• **Exercise description**
Omit any picture, and return the remaining data exactly as written.

Start of Data segment

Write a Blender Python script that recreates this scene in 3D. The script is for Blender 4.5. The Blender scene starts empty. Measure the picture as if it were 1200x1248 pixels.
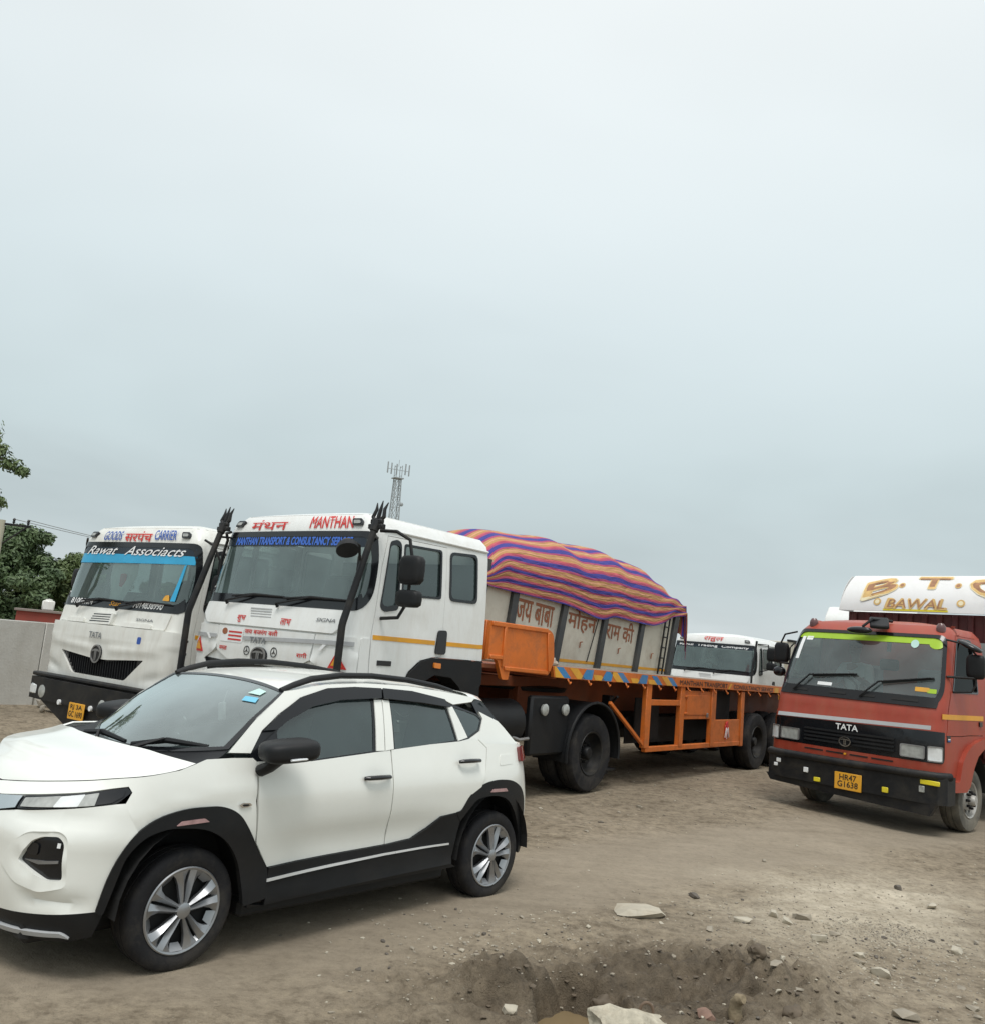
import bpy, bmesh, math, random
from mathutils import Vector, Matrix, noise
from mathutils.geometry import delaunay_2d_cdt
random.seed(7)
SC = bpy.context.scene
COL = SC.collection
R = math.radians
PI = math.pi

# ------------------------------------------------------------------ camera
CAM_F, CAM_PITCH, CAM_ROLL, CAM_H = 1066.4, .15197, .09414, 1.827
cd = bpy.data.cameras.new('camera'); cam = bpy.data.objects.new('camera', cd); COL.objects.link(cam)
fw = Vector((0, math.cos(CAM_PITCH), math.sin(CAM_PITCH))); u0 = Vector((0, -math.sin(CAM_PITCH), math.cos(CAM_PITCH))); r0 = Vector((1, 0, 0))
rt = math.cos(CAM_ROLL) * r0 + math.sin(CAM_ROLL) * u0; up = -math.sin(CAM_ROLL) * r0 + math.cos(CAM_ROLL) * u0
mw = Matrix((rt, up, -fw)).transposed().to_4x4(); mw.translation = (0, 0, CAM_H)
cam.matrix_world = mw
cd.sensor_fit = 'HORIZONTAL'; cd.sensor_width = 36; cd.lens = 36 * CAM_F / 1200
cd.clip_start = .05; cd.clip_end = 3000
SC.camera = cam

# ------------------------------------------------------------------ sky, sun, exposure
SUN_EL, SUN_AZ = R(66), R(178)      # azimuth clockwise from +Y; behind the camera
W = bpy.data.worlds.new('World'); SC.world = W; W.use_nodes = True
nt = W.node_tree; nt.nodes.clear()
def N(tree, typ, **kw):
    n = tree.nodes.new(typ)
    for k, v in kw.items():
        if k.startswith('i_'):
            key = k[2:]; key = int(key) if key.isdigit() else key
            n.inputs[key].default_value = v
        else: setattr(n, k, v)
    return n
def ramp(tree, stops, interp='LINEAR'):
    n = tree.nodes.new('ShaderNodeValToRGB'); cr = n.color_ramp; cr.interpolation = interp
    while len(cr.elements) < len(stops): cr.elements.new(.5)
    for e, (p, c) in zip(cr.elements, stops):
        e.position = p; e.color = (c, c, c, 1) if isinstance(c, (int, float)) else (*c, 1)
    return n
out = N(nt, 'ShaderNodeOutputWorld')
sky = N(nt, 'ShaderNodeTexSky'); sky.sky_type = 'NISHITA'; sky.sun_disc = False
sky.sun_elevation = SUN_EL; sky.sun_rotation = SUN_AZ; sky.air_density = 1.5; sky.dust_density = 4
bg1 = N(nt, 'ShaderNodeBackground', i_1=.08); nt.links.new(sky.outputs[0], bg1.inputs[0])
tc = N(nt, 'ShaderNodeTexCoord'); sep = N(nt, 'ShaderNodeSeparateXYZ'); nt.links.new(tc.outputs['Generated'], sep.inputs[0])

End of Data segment

• **Problem solution**
Write a Blender Python script that recreates this scene in 3D. The script is for Blender 4.5. The Blender scene starts empty. Measure the picture as if it were 1200x1248 pixels.
import bpy, bmesh, math, random
from mathutils import Vector, Matrix, noise
from mathutils.geometry import delaunay_2d_cdt
random.seed(7)
SC = bpy.context.scene
COL = SC.collection
R = math.radians
PI = math.pi

# ------------------------------------------------------------------ camera
CAM_F, CAM_PITCH, CAM_ROLL, CAM_H = 1066.4, .15197, .09414, 1.827
cd = bpy.data.cameras.new('camera'); cam = bpy.data.objects.new('camera', cd); COL.objects.link(cam)
fw = Vector((0, math.cos(CAM_PITCH), math.sin(CAM_PITCH))); u0 = Vector((0, -math.sin(CAM_PITCH), math.cos(CAM_PITCH))); r0 = Vector((1, 0, 0))
rt = math.cos(CAM_ROLL) * r0 + math.sin(CAM_ROLL) * u0; up = -math.sin(CAM_ROLL) * r0 + math.cos(CAM_ROLL) * u0
mw = Matrix((rt, up, -fw)).transposed().to_4x4(); mw.translation = (0, 0, CAM_H)
cam.matrix_world = mw
cd.sensor_fit = 'HORIZONTAL'; cd.sensor_width = 36; cd.lens = 36 * CAM_F / 1200
cd.clip_start = .05; cd.clip_end = 3000
SC.camera = cam

# ------------------------------------------------------------------ sky, sun, exposure
SUN_EL, SUN_AZ = R(66), R(178)      # azimuth clockwise from +Y; behind the camera
W = bpy.data.worlds.new('World'); SC.world = W; W.use_nodes = True
nt = W.node_tree; nt.nodes.clear()
def N(tree, typ, **kw):
    n = tree.nodes.new(typ)
    for k, v in kw.items():
        if k.startswith('i_'):
            key = k[2:]; key = int(key) if key.isdigit() else key
            n.inputs[key].default_value = v
        else: setattr(n, k, v)
    return n
def ramp(tree, stops, interp='LINEAR'):
    n = tree.nodes.new('ShaderNodeValToRGB'); cr = n.color_ramp; cr.interpolation = interp
    while len(cr.elements) < len(stops): cr.elements.new(.5)
    for e, (p, c) in zip(cr.elements, stops):
        e.position = p; e.color = (c, c, c, 1) if isinstance(c, (int, float)) else (*c, 1)
    return n
out = N(nt, 'ShaderNodeOutputWorld')
sky = N(nt, 'ShaderNodeTexSky'); sky.sky_type = 'NISHITA'; sky.sun_disc = False
sky.sun_elevation = SUN_EL; sky.sun_rotation = SUN_AZ; sky.air_density = 1.5; sky.dust_density = 4
bg1 = N(nt, 'ShaderNodeBackground', i_1=.08); nt.links.new(sky.outputs[0], bg1.inputs[0])
tc = N(nt, 'ShaderNodeTexCoord'); sep = N(nt, 'ShaderNodeSeparateXYZ'); nt.links.new(tc.outputs['Generated'], sep.inputs[0])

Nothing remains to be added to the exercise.